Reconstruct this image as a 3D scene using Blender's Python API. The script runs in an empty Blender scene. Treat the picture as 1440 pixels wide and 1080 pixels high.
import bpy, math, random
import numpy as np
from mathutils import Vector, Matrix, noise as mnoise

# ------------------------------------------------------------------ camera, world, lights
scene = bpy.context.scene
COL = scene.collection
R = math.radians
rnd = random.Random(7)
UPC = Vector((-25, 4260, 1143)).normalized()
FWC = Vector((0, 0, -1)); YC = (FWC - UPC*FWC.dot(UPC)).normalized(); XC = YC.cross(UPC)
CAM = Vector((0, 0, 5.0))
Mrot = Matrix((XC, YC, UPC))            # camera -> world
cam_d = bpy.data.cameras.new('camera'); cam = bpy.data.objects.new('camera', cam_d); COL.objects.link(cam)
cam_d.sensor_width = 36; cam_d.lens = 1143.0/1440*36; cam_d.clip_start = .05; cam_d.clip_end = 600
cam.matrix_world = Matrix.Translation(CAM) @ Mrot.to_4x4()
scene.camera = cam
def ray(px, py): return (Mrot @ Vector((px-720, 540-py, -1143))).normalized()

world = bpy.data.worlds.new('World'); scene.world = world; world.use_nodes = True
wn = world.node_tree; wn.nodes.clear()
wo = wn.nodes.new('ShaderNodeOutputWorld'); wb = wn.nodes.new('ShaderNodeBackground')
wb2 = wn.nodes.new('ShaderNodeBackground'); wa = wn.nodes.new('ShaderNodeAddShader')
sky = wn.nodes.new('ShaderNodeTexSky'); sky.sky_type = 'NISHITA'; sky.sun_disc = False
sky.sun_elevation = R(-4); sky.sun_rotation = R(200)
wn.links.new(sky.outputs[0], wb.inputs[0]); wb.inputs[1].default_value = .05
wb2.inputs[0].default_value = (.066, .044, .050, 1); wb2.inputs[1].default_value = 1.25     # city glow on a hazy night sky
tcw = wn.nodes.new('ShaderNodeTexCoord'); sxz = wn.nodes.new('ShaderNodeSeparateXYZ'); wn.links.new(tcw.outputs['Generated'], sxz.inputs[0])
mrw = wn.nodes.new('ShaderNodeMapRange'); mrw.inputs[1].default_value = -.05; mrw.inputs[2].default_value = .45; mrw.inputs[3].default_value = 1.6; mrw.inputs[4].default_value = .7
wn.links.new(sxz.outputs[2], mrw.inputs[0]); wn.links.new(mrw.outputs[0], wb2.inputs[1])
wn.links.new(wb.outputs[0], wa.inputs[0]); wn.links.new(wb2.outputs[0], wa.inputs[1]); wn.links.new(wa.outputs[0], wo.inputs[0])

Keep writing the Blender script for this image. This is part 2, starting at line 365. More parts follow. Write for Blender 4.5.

---*---

What is expected: Provide the number of lines in the entries that include "Blender", and no other text.

Task response: 2